Möchte man Kritik grundsätzlicher Art äußern, so wird man – bei aller Bewunderung der Gelehrsamkeit des Handbuchs – feststellen müssen, dass eine Begründung für die Auswahl gerade dieser Theologen fehlt; lediglich im Vorwort von A. le Boulluec heißt es dazu: »La partie presente réunit des figures majeures des s. VIe et VIIe s.« (3); andere Theologen des 6. und 7. Jh.s wie etwa Kosmas Indikopleustes, Johannes Philoponos, Severus von Antiochien oder Jakobus von Edessa (»der syrische Hieronymus«) fehlen. Schade ist auch, dass den Übersetzungstexten keine Originaltexte gegenübergestellt wurden; der Band wäre nur unwesentlich umfangreicher ge­worden; die Satzkosten wären dadurch nicht wesentlich gestiegen.
Kaum ist ein Buch erschienen, so wird es durch neue Forschungen wieder ergänzt: So ist zurzeit in der Reihe »Fontes Christiani« eine neue Ausgabe der Capita theologica et oeconomica des Maximus Confessor in Vorbereitung (herausgegeben von A. Wollbold mit einem neuen kritischen Text von K. Hajdú), deren Publikation noch für 2016 vorgesehen ist.
Insgesamt liegt mit diesem Handbuch ein wichtiges Arbeitsinstrument vor, das man sich auch für hier nicht berücksichtigte Autoren desselben Zeitraums wünscht.
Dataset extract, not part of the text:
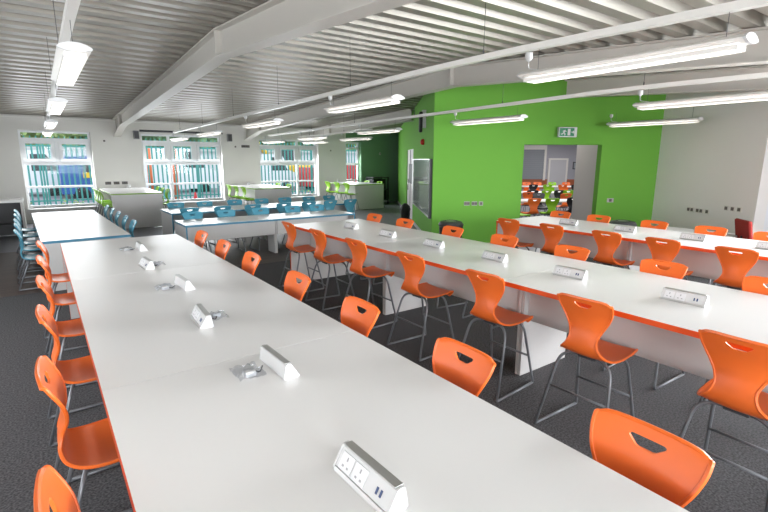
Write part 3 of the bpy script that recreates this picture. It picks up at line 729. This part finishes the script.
# roller blind and its end boxes
t = thing('roller_blind', (4.03, 16.93, 2.72), 0, 'rolled-up dark roller blind above the second window', 'blind')
m = MB(); m.tube([(-1.30, 0, 0), (1.30, 0, 0)], .035, 12); m.obj('roll', dark, t)
m = MB(); m.box(-1.33, 1.33, -.02, .06, .03, .05); m.obj('cassette', whitem, t)
for x, l in ((2.62, 'left'), (5.55, 'right')):
    t = thing('wall_speaker', (x, 16.9, 2.45), 0, f'small grey wall speaker at the upper {l} of the second window', 'speaker', 'wall speakers')
    m = MB(); m.box(-.08, .08, -.08, .03, 0, .26, bev=.01); m.obj('enclosure', mat('speaker_grey', (.3, .3, .31), .5), t); m = MB(); m.box(-.065, .065, -.088, -.08, .02, .24); m.obj('grille', dark, t)
# white tap / pots on islands
for x, y, l in ((2.25, 16.7, 'back of the leftmost island'), (6.05, 16.6, 'back of the middle island'), (9.75, 16.6, 'back of the rightmost island')):
    m = MB(); m.lathe([(.045, 0), (.05, .01), (.055, .1), (.05, .1), (.045, .02)], (x, y, .951), 16); tag(m.obj('white_pot', white), f'small white pot at the {l}', 'pot', 'white pots on islands')
# bin in front of the green wall, dark round bin beside the doorway
def round_bin(x, y, hh, label):
    t = thing('round_bin', (x, y, 0), 0, label, 'bin', 'round bins by the green wall')
    m = MB(); m.lathe([(.19, 0), (.20, .02), (.23, hh-.08), (.235, hh-.05)], (0, 0, 0), 24); m.obj('body', black, t)
    m = MB(); m.lathe([(.24, hh-.05), (.245, hh-.02), (.21, hh+.03), (.13, hh+.05), (.12, hh+.03), (.02, hh+.03)], (0, 0, 0), 24); m.obj('lid', dark, t)
    m = MB(); m.lathe([(.10, hh+.032), (.10, hh+.04), (.02, hh+.045)], (.0, 0, 0), 16); m.obj('opening_ring', alu, t)
round_bin(6.42, 6.62, .64, 'black round bin with a grey lid below the sockets on the green wall')
round_bin(8.95, 4.55, .68, 'black round bin between two orange chairs, right of the doorway')
# black trolley by dimmed green wall
t = thing('storage_trolley', (11.65, 16.55, 0), 0, 'tall black open trolley against the dim green end wall', 'trolley')
for sx in (-1, 1):
    for sy in (-1, 1):
        m = MB(); m.box(sx*.38-.02, sx*.38+.02, sy*.25-.02, sy*.25+.02, 0, 1.12); m.obj('upright', black, t)
for z_ in (.15, .6, 1.1): 
    m = MB(); m.box(-.40, .40, -.27, .27, z_, z_+.03); m.obj('shelf', black, t)
m = MB(); m.box(-.36, .36, -.2, .25, .18, .58, bev=.02); m.obj('lower_box', black, t); m = MB(); m.box(-.36, .30, -.2, .25, .63, 1.05, bev=.02); m.obj('upper_box', black, t)

# ------------------------------------------------------------ room beyond the doorway
def RP(px_l, D): # lateral offset along gu from camera axis, depth
    return (px_l, D)
RD = 13.0
m = MB(); m.box(.3, 12.0, RD, RD+.2, 0, 3.0, MG); struct(m.obj('wall_next_room', greyroom), 'lilac-grey back wall of the room beyond the doorway')
m = MB(); m.box(11.8, 12.0, 1.25, RD, 0, 3.0, MG); m.box(3.72, 12.0, 1.05, 1.25, 0, 3, MG); struct(m.obj('wall_next_room_side', greyroom))
m = MB(); m.box(.3, .5, .6, RD, 0, 3.0, MG); m.box(.3, 1.69, .4, .6, 0, 3.0, MG); struct(m.obj('wall_next_room_left', greyroom))
m = MB(); m.box(.3, 12, .2, RD+.2, 2.85, 2.95, MG); struct(m.obj('ceiling_next_room', wallw))
for dd in (3.5, 8.5): area('next_room_light', MG @ Vector((5.5, dd, 2.8)), (0, 0, -1), 7, 3.5, 170, (1, .98, .97))
m = MB(); m.box(2.0, 11.8, RD-.03, RD, .50, .95, MG); struct(m.obj('trim_2', mat('dado_orange', (.42, .12, .05), .6)), 'orange-brown dado band along the back wall of the next room')
m = MB(); m.box(7.18, 7.96, RD-.07, RD-.03, 0, 1.87, MG); d2 = struct(m.obj('door_2', mat('door_grey', (.55, .55, .58), .5)), 'pale grey door in the back wall of the next room')
m = MB(); m.box(7.10, 7.18, RD-.1, RD, 0, 1.95, MG); m.box(7.96, 8.04, RD-.1, RD, 0, 1.95, MG); m.box(7.18, 7.96, RD-.1, RD, 1.87, 1.95, MG); m.obj('door_frame', whitem, d2)
t = thing('roller_shutter', (0, 0, 0), 0, 'closed grey roller shutter at the left of the next room', 'shutter'); t.matrix_world = MG @ Matrix.Translation((5.7, RD-.02, .95))
m = MB()
for k in range(14): m.box(0, 1.17, -.04-.01*(k % 2), 0, k*.1, k*.1+.095)
m.obj('slats', mat('shutter_grey', (.28, .30, .33), .5), t)
m = MB(); m.box(1.17, 1.27, -.08, 0, -.05, 1.6); m.box(-.1, 0, -.08, 0, -.05, 1.6); m.box(0, 1.17, -.08, 0, 1.4, 1.6); m.obj('guide_frame', whitem, t)
t = thing('picture_frame', (0, 0, 0), 0, 'small dark picture frame on the back wall beside the grey door', 'picture'); t.matrix_world = MG @ Matrix.Translation((8.3, RD-.01, 1.43))
m = MB(); m.box(0, .27, -.025, 0, 0, .35); m.obj('frame', dark, t); m = MB(); m.box(.04, .23, -.028, -.025, .04, .31); m.obj('print', mat('print_grey', (.35, .38, .42), .5), t)
def room_table(s0, s1, d0, d1, label):
    c = MG @ Vector(((s0+s1)/2, (d0+d1)/2, 0)); t = thing('classroom_table', c, RG, label, 'table', 'tables in the next room'); a, b = (s1-s0)/2, (d1-d0)/2
    m = MB(); m.box(-a, a, -b, b, .71, .74, bev=.003); m.obj('tabletop', laminate, t)
    for sx in (-1, 1):
        for sy in (-1, 1): m = MB(); m.box(sx*(a-.06)-.018, sx*(a-.06)+.018, sy*(b-.06)-.018, sy*(b-.06)+.018, 0, .71); m.obj('leg', steel, t)
room_table(2.3, 5.6, 3.0, 3.8, 'white table in the next room, nearest the doorway')
room_table(3.6, 7.0, 6.5, 7.3, 'white table in the middle of the next room')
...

Jedenfalls darf man auf den dritten Band, der noch folgen und das 8. bis 12. Jh. umfassen soll, gespannt sein, auch wenn es wohl noch einige Jahre bis zu dessen Erscheinen dauern wird. Nach (vorläufiger) Auskunft des Verlags soll der Inhalt folgende Autoren umfassen: Johannes von Damaskus; Theodoros Studites; Photios von Konstantinopel; Symeon der Neue Theologe; Euthymius Zigabenus, Nicetas von Heraklea; Theophylactus von Bulgarien. Als Appendix: Die LXX in Byzanz; ein Repertorium der byzantinischen Exegeten; Pseudo-Dionysius Areopagita. Dem Herausgeber, den Autoren und dem Verlag darf un­eingeschränkt zu diesem Band gratuliert werden.